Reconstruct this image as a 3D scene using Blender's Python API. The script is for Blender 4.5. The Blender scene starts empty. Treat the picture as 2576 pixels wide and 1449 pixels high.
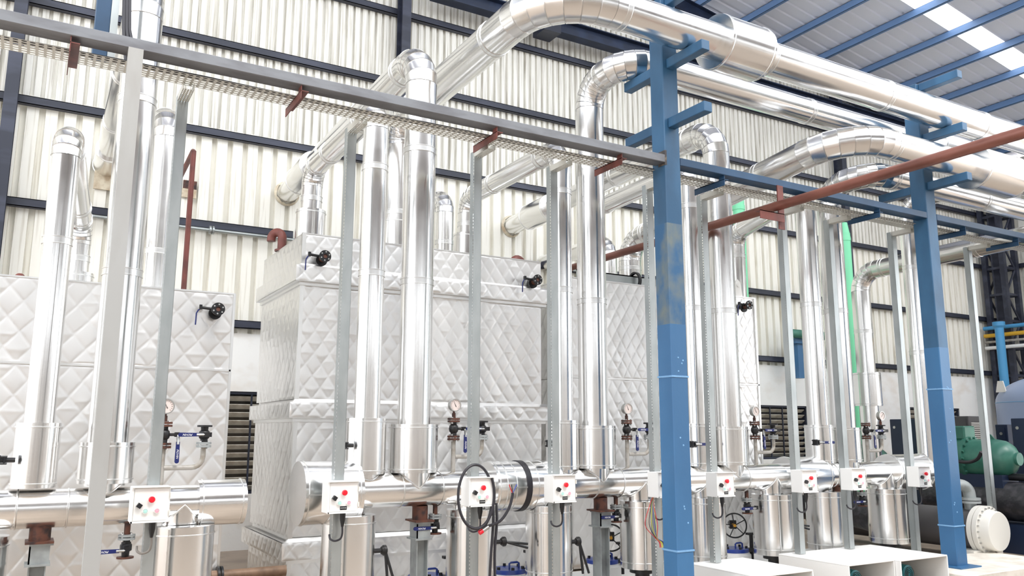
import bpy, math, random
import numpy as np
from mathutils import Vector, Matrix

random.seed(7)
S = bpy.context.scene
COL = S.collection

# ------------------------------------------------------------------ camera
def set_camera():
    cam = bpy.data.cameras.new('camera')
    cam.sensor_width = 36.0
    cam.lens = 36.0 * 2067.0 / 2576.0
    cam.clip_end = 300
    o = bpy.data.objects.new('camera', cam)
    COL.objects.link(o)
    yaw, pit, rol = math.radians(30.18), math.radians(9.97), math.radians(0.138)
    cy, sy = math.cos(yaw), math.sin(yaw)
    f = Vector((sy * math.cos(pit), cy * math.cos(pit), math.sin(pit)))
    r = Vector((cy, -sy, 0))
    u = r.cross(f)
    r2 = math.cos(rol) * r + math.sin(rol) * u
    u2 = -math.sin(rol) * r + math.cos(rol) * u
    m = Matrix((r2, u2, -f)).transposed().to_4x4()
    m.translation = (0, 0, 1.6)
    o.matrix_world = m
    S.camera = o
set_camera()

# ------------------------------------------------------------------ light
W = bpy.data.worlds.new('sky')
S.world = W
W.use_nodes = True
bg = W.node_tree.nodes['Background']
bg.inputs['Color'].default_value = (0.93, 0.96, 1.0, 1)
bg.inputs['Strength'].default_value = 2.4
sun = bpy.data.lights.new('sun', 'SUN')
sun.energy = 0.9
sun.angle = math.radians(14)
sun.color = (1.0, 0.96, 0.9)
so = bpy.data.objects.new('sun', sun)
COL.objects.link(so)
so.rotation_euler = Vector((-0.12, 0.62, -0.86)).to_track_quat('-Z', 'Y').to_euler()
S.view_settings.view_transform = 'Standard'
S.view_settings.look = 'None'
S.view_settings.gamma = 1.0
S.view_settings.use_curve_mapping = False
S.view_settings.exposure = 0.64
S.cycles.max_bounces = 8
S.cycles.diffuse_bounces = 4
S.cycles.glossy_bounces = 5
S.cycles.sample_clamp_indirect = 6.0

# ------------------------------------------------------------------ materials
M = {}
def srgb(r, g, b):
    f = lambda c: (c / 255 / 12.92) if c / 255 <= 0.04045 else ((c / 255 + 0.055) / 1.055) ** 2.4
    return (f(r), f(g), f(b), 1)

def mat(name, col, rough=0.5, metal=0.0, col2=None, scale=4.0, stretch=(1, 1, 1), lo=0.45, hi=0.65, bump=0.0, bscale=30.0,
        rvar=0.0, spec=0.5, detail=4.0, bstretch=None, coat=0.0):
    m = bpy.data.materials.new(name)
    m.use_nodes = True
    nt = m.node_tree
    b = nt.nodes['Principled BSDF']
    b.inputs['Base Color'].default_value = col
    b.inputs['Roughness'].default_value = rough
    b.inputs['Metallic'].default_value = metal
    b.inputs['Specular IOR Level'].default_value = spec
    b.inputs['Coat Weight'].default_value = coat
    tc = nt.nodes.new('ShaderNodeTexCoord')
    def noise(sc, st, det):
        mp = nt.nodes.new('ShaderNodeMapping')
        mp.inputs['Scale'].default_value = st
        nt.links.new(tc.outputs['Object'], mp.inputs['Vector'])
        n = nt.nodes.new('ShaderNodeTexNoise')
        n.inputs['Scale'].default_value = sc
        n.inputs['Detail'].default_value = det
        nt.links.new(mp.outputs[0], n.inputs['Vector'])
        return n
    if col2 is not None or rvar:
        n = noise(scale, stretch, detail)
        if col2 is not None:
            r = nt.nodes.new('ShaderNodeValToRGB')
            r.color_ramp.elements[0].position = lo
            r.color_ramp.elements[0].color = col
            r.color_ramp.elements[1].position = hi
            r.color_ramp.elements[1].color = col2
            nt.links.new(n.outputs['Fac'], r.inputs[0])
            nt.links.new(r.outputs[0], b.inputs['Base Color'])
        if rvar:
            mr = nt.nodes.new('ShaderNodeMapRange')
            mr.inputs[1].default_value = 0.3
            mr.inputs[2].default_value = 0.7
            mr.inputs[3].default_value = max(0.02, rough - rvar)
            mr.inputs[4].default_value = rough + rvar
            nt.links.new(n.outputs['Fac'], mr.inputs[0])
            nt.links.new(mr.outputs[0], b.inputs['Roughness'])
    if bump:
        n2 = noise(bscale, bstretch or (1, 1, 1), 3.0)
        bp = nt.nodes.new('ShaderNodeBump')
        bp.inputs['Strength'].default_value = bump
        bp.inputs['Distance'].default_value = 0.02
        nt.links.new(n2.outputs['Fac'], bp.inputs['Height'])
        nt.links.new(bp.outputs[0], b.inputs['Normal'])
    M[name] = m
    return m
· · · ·
## PROBLEM DESCRIPTION
Copy the whole of the material above exactly, but not its images.

## PROBLEM SOLUTION
Reconstruct this image as a 3D scene using Blender's Python API. The script is for Blender 4.5. The Blender scene starts empty. Treat the picture as 2576 pixels wide and 1449 pixels high.
import bpy, math, random
import numpy as np
from mathutils import Vector, Matrix

random.seed(7)
S = bpy.context.scene
COL = S.collection

# ------------------------------------------------------------------ camera
def set_camera():
    cam = bpy.data.cameras.new('camera')
    cam.sensor_width = 36.0
    cam.lens = 36.0 * 2067.0 / 2576.0
    cam.clip_end = 300
    o = bpy.data.objects.new('camera', cam)
    COL.objects.link(o)
    yaw, pit, rol = math.radians(30.18), math.radians(9.97), math.radians(0.138)
    cy, sy = math.cos(yaw), math.sin(yaw)
    f = Vector((sy * math.cos(pit), cy * math.cos(pit), math.sin(pit)))
    r = Vector((cy, -sy, 0))
    u = r.cross(f)
    r2 = math.cos(rol) * r + math.sin(rol) * u
    u2 = -math.sin(rol) * r + math.cos(rol) * u
    m = Matrix((r2, u2, -f)).transposed().to_4x4()
    m.translation = (0, 0, 1.6)
    o.matrix_world = m
    S.camera = o
set_camera()

# ------------------------------------------------------------------ light
W = bpy.data.worlds.new('sky')
S.world = W
W.use_nodes = True
bg = W.node_tree.nodes['Background']
bg.inputs['Color'].default_value = (0.93, 0.96, 1.0, 1)
bg.inputs['Strength'].default_value = 2.4
sun = bpy.data.lights.new('sun', 'SUN')
sun.energy = 0.9
sun.angle = math.radians(14)
sun.color = (1.0, 0.96, 0.9)
so = bpy.data.objects.new('sun', sun)
COL.objects.link(so)
so.rotation_euler = Vector((-0.12, 0.62, -0.86)).to_track_quat('-Z', 'Y').to_euler()
S.view_settings.view_transform = 'Standard'
S.view_settings.look = 'None'
S.view_settings.gamma = 1.0
S.view_settings.use_curve_mapping = False
S.view_settings.exposure = 0.64
S.cycles.max_bounces = 8
S.cycles.diffuse_bounces = 4
S.cycles.glossy_bounces = 5
S.cycles.sample_clamp_indirect = 6.0

# ------------------------------------------------------------------ materials
M = {}
def srgb(r, g, b):
    f = lambda c: (c / 255 / 12.92) if c / 255 <= 0.04045 else ((c / 255 + 0.055) / 1.055) ** 2.4
    return (f(r), f(g), f(b), 1)

def mat(name, col, rough=0.5, metal=0.0, col2=None, scale=4.0, stretch=(1, 1, 1), lo=0.45, hi=0.65, bump=0.0, bscale=30.0,
        rvar=0.0, spec=0.5, detail=4.0, bstretch=None, coat=0.0):
    m = bpy.data.materials.new(name)
    m.use_nodes = True
    nt = m.node_tree
    b = nt.nodes['Principled BSDF']
    b.inputs['Base Color'].default_value = col
    b.inputs['Roughness'].default_value = rough
    b.inputs['Metallic'].default_value = metal
    b.inputs['Specular IOR Level'].default_value = spec
    b.inputs['Coat Weight'].default_value = coat
    tc = nt.nodes.new('ShaderNodeTexCoord')
    def noise(sc, st, det):
        mp = nt.nodes.new('ShaderNodeMapping')
        mp.inputs['Scale'].default_value = st
        nt.links.new(tc.outputs['Object'], mp.inputs['Vector'])
        n = nt.nodes.new('ShaderNodeTexNoise')
        n.inputs['Scale'].default_value = sc
        n.inputs['Detail'].default_value = det
        nt.links.new(mp.outputs[0], n.inputs['Vector'])
        return n
    if col2 is not None or rvar:
        n = noise(scale, stretch, detail)
        if col2 is not None:
            r = nt.nodes.new('ShaderNodeValToRGB')
            r.color_ramp.elements[0].position = lo
            r.color_ramp.elements[0].color = col
            r.color_ramp.elements[1].position = hi
            r.color_ramp.elements[1].color = col2
            nt.links.new(n.outputs['Fac'], r.inputs[0])
            nt.links.new(r.outputs[0], b.inputs['Base Color'])
        if rvar:
            mr = nt.nodes.new('ShaderNodeMapRange')
            mr.inputs[1].default_value = 0.3
            mr.inputs[2].default_value = 0.7
            mr.inputs[3].default_value = max(0.02, rough - rvar)
            mr.inputs[4].default_value = rough + rvar
            nt.links.new(n.outputs['Fac'], mr.inputs[0])
            nt.links.new(mr.outputs[0], b.inputs['Roughness'])
    if bump:
        n2 = noise(bscale, bstretch or (1, 1, 1), 3.0)
        bp = nt.nodes.new('ShaderNodeBump')
        bp.inputs['Strength'].default_value = bump
        bp.inputs['Distance'].default_value = 0.02
        nt.links.new(n2.outputs['Fac'], bp.inputs['Height'])
        nt.links.new(bp.outputs[0], b.inputs['Normal'])
    M[name] = m
    return m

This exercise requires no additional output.